A Framework for Cinematic Choreography

This project began as an inquiry into the relationship between architecture and film, and how each of these two disciplines can potentially inform the other. Part of the answer was drawn from a quote from an Antonin Artaud essay where he proposes “a film with purely visual situations.” This physicality has its basic, most direct, and perhaps most extreme example in the stunt. The stunt has been an element of film which has essentially remained unchanged throughout the history of cinema. It is also in the stunt that we find a connection, not necessarily to architecture per se, but to architectonic form. The stunt is usually about movement through space, suspension, collision and about a direct instinctive relationship to immediate environment in such a way that objects such as furniture, appliances, or walls become abstracted for use within the context of the stunt situation. Out of this connection grew the concept of a stunt studio, which is essentially a school for stunting (studio in the sense of study) and is concerned with the theory and practice of the art of stunting for motion pictures.

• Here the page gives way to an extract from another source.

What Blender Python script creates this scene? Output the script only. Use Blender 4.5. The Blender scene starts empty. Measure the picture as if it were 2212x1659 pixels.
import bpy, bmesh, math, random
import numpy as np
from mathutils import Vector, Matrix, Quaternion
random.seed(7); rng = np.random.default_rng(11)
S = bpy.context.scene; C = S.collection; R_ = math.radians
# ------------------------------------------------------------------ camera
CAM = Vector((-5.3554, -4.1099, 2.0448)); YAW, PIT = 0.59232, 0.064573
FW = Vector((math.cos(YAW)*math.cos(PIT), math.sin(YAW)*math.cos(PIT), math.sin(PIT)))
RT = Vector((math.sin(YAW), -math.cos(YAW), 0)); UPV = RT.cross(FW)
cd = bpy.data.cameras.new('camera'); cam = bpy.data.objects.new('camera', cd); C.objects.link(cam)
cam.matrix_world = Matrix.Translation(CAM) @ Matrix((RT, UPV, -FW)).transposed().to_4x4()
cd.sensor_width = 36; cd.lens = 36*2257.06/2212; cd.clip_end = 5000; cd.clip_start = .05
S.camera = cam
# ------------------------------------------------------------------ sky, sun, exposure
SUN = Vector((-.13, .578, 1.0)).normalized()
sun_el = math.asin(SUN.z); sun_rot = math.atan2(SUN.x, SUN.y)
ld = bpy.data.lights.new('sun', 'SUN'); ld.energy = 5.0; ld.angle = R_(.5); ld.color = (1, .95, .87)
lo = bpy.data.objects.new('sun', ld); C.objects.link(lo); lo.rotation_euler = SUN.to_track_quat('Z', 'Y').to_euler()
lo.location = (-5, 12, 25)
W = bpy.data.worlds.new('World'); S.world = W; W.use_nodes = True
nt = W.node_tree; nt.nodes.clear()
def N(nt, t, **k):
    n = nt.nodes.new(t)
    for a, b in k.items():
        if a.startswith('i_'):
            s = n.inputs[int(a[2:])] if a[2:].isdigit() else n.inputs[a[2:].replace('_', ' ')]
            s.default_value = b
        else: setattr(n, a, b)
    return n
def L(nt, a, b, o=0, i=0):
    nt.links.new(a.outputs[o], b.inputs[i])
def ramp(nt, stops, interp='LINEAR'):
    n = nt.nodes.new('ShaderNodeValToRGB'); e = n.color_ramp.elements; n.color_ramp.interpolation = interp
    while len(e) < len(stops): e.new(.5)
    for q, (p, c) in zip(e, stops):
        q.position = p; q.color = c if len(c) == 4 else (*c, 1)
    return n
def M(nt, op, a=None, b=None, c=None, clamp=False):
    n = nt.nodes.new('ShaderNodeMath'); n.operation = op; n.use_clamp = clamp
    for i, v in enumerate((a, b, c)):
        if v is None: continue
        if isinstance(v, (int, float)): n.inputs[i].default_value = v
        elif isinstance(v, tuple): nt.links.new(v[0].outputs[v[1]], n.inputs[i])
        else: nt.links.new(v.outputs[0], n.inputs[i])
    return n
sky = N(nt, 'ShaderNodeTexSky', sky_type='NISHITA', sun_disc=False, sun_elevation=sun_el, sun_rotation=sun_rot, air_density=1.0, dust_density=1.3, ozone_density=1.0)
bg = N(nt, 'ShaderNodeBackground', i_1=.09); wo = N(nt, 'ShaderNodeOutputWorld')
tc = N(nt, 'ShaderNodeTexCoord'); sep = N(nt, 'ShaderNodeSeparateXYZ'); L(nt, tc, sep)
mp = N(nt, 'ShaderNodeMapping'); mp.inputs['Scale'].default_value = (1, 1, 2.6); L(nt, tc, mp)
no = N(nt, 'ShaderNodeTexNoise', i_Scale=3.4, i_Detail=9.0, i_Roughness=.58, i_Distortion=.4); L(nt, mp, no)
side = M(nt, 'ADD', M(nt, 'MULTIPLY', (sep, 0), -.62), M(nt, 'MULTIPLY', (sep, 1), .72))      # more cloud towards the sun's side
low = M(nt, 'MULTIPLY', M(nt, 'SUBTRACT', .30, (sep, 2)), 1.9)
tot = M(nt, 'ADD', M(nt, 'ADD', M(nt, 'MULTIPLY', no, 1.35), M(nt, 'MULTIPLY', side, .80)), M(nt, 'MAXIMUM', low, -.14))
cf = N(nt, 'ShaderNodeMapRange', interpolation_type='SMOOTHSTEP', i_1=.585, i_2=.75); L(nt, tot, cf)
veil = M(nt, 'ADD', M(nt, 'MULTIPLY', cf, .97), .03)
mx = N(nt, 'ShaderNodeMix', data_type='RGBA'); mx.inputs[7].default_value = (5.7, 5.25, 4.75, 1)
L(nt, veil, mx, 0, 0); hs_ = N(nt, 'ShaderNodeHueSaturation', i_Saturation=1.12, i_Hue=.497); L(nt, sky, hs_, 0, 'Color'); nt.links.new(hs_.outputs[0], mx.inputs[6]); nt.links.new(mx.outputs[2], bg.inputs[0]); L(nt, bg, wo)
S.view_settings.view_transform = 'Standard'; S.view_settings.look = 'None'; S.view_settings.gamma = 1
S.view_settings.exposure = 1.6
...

The building developed into an exaggerated expression of Le Corbusier’s five points of architecture so that , for example, pilotis and roof garden which seemed to open up active exterior spaces below and above in Le Corbusier’s buildings, are interpreted into a scheme in which all sides of the building mass are open to fields of activity,  with roofs and floors used for horizontal movement, and exterior walls used for vertical movement. The free plan lends itself also to a flexibility in spatial configuration and transitional movement, while curtain walls / ribbon windows provide an ambiguity in the division between inside and outside. The idea of the ramp as a variation in temporal perception of both horizontal and vertical movement is a primary generator, creating a building which is itself a ramp, and throughout which  there are variations on circulation which would compress or expand time and space.

The site is a sliver of land which lies between the 134 freeway and the Los Angeles River, which is the dividing line between two realms – death (Forest Lawn Cemetery) and Disney (Disney and Burbank Studios). The river and freeway contain a similar literal duality in elevation (below/above) with the stunt school as a sectional transition joining these two conditions, straddling the fence between death and life, earth and sky.